There is no such thing anymore as a provisional licence, for instance. There is now only the Learner Permit. The distinction is seen as important: there is only one type of driving licence and it is the driving licence, not a provisional, or “kind-of”, driving licence.
The learner driver therefore does not have a driving licence of any sort, provisional or otherwise. They have a Learner Permit, which is an explicit statement that they are learning to drive, under a temporary permission.
Twelve lessons
A holder of a Learner Permit must take 12 driving lessons with an approved instructor before applying for a driving test to get a driving licence and they may not apply for a driving test within the first six months of holding their Learner Permit. This gives the learner a minimum period within which they can take their 12 lessons.
If a driving test is passed, the new driver will have a driving licence but will be classified as a novice driver for two years and must, for those two years, display an N sign on their vehicle.
Learner drivers must also display an L sign on their vehicle. By law, such signs must be a red letter on a white background and must be 15cm square.
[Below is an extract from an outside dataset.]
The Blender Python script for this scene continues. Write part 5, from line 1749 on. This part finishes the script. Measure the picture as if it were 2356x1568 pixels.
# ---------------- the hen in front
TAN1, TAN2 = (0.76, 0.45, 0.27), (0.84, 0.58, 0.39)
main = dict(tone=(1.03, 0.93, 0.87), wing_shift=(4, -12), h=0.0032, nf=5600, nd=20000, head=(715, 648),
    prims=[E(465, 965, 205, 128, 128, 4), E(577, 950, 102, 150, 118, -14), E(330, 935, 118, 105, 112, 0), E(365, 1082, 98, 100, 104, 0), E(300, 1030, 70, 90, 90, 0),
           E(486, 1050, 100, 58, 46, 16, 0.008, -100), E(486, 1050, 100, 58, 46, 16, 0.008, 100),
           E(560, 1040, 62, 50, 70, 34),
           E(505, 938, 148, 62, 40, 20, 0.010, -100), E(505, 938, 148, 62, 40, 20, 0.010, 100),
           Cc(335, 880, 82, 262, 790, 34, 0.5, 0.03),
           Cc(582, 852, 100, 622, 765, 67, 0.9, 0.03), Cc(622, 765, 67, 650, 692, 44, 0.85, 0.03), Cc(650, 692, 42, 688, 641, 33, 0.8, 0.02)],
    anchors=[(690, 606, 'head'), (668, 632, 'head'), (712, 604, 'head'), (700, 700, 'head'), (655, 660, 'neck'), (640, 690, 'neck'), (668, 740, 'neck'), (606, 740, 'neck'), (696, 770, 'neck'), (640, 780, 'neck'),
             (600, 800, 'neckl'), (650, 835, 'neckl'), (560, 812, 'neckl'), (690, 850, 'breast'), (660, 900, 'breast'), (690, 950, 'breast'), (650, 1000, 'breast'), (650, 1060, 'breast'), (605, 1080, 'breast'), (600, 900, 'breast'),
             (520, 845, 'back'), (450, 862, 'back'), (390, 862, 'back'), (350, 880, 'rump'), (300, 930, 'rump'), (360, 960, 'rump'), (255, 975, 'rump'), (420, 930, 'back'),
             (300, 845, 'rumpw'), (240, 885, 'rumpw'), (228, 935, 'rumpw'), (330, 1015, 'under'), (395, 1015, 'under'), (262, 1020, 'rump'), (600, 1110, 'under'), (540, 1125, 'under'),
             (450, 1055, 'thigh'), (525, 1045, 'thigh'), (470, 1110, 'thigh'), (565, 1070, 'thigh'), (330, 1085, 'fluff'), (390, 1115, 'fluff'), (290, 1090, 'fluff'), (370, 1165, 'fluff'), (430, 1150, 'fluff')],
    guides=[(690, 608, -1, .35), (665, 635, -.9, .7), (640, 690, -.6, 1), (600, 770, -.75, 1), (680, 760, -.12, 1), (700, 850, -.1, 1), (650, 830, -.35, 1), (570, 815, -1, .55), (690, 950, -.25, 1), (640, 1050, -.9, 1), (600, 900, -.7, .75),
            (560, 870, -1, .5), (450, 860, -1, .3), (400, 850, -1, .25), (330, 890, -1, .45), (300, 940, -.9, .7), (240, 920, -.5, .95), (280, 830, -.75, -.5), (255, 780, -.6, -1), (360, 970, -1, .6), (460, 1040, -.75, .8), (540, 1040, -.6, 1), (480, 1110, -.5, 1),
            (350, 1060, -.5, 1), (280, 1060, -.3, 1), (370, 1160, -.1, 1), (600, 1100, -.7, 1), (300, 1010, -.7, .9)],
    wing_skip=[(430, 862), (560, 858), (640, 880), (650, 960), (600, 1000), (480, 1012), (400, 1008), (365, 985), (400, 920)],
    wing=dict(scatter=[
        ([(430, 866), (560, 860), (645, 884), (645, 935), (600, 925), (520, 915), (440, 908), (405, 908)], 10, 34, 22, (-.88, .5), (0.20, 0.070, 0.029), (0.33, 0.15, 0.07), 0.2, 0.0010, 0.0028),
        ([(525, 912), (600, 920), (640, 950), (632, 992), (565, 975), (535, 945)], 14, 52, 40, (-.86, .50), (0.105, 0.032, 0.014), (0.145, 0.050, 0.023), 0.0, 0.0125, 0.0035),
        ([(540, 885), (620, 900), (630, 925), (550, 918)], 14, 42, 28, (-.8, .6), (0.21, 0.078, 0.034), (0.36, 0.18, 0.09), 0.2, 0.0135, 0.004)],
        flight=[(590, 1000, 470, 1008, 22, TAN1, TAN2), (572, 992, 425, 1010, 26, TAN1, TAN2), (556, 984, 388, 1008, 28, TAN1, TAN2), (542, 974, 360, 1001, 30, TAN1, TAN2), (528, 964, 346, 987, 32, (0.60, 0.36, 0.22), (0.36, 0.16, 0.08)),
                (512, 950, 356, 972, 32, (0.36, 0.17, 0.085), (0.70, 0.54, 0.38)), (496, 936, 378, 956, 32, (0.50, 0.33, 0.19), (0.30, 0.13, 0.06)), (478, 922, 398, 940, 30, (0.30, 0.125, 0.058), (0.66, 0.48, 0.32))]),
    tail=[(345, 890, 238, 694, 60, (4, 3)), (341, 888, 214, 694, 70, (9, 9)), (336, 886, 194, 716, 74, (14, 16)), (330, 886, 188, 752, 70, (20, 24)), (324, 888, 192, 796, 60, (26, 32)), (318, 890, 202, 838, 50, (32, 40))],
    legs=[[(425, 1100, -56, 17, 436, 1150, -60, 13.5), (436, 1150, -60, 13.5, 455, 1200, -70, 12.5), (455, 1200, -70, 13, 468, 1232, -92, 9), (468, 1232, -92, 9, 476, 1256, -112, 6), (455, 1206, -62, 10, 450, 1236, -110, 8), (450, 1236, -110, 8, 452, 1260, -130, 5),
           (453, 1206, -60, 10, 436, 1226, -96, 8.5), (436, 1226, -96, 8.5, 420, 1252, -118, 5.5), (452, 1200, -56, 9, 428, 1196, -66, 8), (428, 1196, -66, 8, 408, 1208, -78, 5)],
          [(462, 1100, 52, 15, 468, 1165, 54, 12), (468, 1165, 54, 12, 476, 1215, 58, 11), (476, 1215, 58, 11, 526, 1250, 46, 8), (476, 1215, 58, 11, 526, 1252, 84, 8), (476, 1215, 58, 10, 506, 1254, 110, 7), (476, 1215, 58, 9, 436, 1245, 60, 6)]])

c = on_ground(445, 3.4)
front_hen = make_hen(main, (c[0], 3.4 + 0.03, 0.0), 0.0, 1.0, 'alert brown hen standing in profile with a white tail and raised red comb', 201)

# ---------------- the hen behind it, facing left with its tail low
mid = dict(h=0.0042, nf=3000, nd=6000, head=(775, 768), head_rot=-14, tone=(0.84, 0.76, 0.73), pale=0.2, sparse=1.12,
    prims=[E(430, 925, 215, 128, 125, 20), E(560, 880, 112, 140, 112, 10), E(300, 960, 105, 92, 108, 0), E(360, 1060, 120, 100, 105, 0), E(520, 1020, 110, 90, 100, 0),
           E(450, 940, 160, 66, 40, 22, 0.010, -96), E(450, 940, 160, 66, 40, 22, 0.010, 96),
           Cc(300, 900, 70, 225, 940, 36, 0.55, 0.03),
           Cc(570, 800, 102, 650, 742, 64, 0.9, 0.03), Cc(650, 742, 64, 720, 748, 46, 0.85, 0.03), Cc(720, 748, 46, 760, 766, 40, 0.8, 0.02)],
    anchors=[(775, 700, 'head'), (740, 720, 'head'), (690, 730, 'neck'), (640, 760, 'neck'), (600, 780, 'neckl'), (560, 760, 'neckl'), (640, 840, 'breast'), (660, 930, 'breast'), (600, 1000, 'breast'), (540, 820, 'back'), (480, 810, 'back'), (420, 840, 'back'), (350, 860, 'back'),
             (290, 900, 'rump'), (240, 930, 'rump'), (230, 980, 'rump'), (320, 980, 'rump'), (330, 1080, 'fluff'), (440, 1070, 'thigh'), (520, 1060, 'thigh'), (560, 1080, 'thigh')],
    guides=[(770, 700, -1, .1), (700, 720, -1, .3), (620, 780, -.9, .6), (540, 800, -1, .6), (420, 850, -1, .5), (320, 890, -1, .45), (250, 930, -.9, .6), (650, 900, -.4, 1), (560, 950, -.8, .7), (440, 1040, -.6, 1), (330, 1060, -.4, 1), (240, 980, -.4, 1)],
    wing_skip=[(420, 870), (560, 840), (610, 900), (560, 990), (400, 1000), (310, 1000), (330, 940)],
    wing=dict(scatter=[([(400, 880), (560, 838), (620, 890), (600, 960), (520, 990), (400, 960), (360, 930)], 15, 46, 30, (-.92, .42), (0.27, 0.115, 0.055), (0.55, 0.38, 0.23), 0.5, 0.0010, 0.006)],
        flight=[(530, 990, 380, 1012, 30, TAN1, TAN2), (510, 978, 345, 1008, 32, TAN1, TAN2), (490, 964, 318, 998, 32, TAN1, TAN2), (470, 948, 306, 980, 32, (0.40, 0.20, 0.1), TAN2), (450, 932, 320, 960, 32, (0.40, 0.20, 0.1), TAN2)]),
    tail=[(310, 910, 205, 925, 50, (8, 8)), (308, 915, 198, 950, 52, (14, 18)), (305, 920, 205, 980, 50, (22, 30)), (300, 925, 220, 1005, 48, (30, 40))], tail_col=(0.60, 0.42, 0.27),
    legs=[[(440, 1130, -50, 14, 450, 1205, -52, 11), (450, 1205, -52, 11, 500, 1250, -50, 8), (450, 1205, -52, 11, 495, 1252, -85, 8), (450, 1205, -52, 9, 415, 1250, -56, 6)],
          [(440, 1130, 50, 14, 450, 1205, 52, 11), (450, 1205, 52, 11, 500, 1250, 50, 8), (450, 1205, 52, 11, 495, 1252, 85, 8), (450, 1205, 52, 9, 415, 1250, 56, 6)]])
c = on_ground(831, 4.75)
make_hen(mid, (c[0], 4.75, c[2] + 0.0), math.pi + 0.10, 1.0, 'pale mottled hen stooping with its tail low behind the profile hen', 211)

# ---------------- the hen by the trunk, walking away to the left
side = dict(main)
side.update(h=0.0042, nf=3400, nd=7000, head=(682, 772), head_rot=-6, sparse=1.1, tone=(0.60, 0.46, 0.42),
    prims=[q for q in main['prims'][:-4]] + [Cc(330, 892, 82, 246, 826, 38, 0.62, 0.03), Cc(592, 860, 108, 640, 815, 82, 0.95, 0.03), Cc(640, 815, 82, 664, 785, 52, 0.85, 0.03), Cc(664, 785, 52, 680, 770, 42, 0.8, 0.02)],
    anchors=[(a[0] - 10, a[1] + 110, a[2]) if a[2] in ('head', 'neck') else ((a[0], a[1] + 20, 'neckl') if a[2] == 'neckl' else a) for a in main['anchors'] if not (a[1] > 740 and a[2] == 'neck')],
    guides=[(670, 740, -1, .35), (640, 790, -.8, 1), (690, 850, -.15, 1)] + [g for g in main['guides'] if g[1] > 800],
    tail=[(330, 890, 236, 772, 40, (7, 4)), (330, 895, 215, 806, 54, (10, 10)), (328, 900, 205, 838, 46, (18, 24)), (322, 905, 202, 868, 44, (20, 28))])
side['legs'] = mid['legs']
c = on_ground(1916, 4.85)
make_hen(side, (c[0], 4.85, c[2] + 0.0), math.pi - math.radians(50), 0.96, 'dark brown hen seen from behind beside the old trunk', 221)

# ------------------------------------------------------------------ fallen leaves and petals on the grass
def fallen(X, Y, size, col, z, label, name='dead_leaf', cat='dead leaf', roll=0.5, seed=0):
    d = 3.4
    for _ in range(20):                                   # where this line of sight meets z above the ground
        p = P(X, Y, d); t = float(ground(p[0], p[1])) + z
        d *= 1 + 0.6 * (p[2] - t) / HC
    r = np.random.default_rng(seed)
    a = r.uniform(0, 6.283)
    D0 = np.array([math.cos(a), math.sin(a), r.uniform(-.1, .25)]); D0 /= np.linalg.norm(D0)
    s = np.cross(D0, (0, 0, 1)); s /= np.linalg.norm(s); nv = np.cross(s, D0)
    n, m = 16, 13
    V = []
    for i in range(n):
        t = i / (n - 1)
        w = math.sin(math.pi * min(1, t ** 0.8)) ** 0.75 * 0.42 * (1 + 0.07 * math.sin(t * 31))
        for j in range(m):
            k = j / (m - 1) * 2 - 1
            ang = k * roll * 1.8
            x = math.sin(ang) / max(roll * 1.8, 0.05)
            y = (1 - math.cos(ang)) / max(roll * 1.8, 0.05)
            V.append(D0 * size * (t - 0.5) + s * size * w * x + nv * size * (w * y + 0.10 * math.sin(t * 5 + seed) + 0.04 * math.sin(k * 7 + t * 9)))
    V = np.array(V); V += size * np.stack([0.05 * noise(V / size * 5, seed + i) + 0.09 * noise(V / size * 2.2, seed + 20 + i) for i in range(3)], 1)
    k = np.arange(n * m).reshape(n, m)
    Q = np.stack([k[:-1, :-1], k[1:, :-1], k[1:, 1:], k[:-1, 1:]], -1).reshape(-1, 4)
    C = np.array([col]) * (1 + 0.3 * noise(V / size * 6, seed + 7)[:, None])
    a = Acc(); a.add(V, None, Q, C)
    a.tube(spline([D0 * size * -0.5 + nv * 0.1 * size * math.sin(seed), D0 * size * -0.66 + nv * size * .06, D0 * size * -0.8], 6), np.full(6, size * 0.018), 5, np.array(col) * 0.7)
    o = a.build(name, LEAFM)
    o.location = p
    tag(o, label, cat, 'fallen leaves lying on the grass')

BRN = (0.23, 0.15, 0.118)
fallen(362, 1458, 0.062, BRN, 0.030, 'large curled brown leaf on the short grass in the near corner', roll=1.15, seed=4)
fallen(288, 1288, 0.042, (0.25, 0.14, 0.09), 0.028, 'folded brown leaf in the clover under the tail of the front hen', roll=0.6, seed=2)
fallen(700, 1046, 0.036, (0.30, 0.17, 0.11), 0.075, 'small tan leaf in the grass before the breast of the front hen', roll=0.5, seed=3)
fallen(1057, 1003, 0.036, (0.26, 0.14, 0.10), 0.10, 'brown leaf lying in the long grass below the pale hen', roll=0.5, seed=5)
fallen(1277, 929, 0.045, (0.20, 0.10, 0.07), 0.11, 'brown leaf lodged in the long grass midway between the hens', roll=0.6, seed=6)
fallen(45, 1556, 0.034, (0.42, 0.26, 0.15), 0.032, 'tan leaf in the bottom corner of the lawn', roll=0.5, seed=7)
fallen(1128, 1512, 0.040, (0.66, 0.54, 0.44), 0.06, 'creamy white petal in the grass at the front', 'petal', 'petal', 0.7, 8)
Those learner drivers who trim their L or novice N signs to remove the white to make them, presumably, less visible, are breaking the law.
A learner driver arriving to take the driving test and displaying a molested L sign will be refused the test.
Learner drivers are also subject to a more stringent blood-alcohol threshold, should they choose to drink and drive. Learner drivers, and novice drivers as well, may not drive with a blood-alcohol reading about 20mg of alcohol per 100 millilitres of blood.
This is, in effect, zero blood-alcohol. The level for fully licensed drivers is 50mg of alcohol per 100ml of blood.
The reason for applying the lower blood-alcohol threshold to novice drivers is that research shows that drivers who live with such a restriction for two years are more likely than not to adhere to a no drinking and driving approach thereafter.
Since August 2014, learner drivers who gain just seven penalty points will lose their permit, compared to qualified drivers who lose their licence after having 12 points imposed against them.
So far this year, to the end of October, more than 10,000 penalty points have been applied to learner and novice drivers. They include 6,148 points against learner drivers driving without a qualified driver being with them, 3,550 points for not displaying an L sign and 288 for not displaying an N sign.